Contemporary use and models

Although most record albums were replaced by CDs in 1982, they were still sold in small amounts during the 1980s and 1990s. However, they became less popular as CD players and tape decks became more common in homes. Record players continued to be made and sold into the 21st century, but only in small numbers and mainly for DJs. After sales of records increased again in the late 2000s, more turntables were produced and sold. In 2016, Japanese company Panasonic reintroduced its popular Technics SL-1200 model at the Consumer Electronics Show. At the same event, Sony also showcased a new turntable. In 2023, Audio-Technica brought back its 1980s Sound Burger portable player.

At the lower price range, Crosley became popular with its suitcase-style record players. These helped increase interest in vinyl records among younger people and children in the 2010s.

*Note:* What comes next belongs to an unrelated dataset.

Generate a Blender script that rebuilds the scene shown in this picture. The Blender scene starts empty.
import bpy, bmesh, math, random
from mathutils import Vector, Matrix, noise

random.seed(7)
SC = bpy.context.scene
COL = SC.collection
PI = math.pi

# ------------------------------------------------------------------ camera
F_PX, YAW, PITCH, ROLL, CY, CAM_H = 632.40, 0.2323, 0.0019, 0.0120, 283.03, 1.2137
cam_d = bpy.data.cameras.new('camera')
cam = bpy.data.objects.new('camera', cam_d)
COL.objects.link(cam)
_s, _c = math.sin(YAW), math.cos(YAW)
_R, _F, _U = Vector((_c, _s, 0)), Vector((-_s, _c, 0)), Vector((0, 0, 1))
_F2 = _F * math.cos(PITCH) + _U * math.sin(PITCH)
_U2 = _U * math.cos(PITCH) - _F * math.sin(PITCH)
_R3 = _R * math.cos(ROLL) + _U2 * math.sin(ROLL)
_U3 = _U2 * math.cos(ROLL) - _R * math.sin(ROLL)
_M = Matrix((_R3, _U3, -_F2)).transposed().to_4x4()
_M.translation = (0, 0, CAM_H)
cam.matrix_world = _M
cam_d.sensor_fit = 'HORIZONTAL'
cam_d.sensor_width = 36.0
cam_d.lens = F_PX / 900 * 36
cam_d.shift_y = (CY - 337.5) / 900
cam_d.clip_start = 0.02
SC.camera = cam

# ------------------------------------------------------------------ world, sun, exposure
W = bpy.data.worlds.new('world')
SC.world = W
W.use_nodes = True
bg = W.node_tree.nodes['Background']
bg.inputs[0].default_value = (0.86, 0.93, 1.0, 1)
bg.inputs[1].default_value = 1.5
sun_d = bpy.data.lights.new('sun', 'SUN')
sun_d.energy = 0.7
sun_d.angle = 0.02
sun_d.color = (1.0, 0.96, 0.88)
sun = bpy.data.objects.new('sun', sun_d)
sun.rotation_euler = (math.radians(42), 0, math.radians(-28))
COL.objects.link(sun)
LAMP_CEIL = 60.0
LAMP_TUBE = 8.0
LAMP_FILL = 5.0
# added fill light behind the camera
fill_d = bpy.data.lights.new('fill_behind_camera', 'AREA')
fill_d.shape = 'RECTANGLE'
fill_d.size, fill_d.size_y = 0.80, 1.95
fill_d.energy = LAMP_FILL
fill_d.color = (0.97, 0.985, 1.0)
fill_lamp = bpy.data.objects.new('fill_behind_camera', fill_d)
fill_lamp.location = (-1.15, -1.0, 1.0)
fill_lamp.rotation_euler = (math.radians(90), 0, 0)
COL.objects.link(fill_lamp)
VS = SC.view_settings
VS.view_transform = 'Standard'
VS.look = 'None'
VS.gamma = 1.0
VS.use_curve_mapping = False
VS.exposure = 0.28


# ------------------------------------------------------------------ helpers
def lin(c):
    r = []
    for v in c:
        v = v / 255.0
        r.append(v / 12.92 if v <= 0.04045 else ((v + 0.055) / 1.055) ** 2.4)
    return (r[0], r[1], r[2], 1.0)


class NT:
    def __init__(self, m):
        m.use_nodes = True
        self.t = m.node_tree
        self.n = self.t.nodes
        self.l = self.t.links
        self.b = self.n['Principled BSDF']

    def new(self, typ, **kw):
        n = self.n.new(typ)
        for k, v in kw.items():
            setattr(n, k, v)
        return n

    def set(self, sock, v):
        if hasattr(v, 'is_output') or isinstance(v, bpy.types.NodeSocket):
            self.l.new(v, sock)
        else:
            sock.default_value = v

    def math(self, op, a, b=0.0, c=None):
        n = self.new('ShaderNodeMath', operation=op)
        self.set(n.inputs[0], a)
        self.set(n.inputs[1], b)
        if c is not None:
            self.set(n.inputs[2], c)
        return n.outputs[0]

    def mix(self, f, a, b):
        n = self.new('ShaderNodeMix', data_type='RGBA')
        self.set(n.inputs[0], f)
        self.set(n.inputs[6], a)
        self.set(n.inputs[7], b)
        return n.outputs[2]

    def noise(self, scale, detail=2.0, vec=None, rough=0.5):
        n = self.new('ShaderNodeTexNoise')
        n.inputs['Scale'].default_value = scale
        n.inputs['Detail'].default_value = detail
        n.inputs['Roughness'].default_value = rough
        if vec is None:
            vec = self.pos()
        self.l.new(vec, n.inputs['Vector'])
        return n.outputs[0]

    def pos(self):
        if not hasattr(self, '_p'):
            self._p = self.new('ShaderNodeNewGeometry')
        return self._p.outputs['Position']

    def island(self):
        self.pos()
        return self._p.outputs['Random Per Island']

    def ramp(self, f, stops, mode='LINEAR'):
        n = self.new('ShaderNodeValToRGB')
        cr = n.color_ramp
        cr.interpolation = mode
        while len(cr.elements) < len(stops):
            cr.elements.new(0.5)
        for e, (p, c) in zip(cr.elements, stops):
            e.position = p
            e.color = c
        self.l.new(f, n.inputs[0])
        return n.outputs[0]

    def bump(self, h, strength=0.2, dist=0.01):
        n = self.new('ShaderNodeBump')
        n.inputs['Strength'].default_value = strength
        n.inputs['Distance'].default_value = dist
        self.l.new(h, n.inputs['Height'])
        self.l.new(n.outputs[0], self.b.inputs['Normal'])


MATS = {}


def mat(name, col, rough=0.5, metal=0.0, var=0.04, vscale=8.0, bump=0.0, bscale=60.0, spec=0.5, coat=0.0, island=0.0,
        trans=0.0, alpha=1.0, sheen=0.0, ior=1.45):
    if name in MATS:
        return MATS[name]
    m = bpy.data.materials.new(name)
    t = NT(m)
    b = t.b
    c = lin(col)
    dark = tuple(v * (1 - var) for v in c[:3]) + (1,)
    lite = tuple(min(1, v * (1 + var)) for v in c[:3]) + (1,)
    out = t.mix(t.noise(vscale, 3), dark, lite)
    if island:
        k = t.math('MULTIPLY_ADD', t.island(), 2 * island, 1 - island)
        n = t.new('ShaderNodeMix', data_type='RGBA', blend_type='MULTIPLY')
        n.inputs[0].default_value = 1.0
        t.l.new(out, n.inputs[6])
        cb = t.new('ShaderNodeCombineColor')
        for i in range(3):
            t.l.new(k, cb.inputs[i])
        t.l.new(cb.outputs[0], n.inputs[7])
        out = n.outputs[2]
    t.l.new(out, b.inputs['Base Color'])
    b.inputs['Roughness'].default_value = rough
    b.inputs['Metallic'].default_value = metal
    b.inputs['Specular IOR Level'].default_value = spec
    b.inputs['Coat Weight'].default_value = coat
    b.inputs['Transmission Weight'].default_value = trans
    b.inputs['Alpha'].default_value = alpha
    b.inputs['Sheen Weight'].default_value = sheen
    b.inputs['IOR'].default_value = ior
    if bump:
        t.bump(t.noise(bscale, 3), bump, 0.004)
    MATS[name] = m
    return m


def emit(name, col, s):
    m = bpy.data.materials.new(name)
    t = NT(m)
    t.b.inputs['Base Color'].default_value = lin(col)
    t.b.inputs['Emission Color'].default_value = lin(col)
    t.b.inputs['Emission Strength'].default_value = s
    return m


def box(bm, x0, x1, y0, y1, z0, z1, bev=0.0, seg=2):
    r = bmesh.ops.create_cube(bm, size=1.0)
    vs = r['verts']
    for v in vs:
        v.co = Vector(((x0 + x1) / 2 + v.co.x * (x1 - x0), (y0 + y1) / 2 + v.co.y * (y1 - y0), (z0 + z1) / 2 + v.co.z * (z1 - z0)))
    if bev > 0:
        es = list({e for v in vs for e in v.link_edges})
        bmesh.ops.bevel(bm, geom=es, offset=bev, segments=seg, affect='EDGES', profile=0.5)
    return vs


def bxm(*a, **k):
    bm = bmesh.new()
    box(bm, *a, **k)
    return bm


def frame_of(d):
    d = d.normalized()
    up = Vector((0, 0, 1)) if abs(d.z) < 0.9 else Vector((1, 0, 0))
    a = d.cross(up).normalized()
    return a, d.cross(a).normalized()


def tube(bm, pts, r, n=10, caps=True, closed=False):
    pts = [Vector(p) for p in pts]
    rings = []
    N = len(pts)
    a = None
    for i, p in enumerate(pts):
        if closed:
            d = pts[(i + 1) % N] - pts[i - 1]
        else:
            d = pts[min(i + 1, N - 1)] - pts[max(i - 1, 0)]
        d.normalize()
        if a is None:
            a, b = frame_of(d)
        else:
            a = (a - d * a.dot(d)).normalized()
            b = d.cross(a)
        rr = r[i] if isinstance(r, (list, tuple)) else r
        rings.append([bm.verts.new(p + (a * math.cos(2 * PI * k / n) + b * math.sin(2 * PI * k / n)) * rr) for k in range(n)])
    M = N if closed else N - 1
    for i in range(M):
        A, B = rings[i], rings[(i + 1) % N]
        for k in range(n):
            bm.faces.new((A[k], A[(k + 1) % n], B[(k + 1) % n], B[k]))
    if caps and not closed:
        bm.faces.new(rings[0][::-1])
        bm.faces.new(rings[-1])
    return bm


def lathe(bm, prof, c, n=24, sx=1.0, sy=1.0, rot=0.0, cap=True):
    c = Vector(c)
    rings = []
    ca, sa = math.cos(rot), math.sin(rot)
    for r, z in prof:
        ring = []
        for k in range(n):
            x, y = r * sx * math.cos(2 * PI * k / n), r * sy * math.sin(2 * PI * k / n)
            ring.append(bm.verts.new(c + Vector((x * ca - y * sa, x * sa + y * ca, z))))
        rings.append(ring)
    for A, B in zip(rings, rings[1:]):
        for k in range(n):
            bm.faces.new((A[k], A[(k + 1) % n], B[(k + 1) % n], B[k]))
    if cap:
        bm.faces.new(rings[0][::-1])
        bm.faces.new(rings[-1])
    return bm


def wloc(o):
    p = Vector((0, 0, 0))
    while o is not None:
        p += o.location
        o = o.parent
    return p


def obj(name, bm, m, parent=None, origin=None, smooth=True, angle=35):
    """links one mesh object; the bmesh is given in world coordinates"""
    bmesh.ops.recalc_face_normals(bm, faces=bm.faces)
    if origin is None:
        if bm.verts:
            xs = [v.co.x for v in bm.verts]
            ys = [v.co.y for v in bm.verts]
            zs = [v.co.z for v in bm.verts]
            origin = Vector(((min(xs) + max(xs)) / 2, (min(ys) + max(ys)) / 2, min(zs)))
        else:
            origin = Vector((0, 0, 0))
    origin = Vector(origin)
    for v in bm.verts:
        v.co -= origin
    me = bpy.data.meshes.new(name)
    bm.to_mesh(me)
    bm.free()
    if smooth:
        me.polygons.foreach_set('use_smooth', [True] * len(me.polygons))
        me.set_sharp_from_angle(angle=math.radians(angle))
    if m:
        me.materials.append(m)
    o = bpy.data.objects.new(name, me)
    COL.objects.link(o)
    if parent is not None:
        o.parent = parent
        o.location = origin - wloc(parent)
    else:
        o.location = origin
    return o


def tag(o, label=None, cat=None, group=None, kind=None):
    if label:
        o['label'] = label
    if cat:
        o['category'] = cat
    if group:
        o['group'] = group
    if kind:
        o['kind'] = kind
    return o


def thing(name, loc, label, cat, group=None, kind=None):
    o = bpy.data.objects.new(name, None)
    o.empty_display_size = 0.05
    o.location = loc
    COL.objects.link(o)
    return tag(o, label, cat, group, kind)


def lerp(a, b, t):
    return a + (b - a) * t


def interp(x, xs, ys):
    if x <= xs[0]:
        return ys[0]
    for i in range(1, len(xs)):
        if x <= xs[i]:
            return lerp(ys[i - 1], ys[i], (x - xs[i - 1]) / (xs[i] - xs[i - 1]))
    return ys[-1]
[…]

New interest in records led to the creation of turntables with modern features. USB turntables include a built-in audio interface that connects to a computer. This allows the analog sound from records to be transferred directly to the computer. Some USB turntables transfer the audio without equalization but include software that lets users adjust the EQ of the transferred file. Many turntables are also designed to connect to a computer via USB for needle dropping purposes.

Some turntables now have Bluetooth, which lets them play music wirelessly through compatible speakers. Sony also made a high-end turntable with an analog-to-digital converter. This device changes the sound from a record into a high-quality digital file in DSD or WAV formats.